There is no victory nor venegance in this case. There is only death.
That is precisely the idea, general. That is precisely the idea. The idea that someone might "let go" of a nuclear attack was the single biggest contributer to the likelihood of nuclear war, and the idea that someone one destroy the world to get revenge is almost certainly the single greatest cause of peace between the US and Russia today, and every day since the surrender of German forces. If you are unwilling, even in principle, to mount vengeance upon those who would strike first, then logically a first strike is an easy and powerful tool to achieve any goal. The entirety of deterrence is the theory of this. Would you start a war over the world? Sure, anyone would. How about the destruction of DC? Or New York? Or London? Would the Soviets respond if we nuked Moscow? Sure. How about, Leningrad?
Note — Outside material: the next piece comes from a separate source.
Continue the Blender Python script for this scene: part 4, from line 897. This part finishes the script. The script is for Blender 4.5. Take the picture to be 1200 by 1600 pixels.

Obviously. But harder questions: How about Kaliningrad? Or even non-soviet states, like Warsaw? Or even non-comintern states, like Belgrade? What if only the UK did it, not the US? Or France? The answer is that if you wish to prevent a nuclear strike at all, the
only logical principle is that you must say that even the slightest nuclear provocation will receive a full retaliatory response. As Kennedy said:
It shall be the policy of this Nation to regard any nuclear missile launched from Cuba against any nation in the Western Hemisphere as an attack by the Soviet Union on the United States, requiring a full retaliatory response upon the Soviet Union.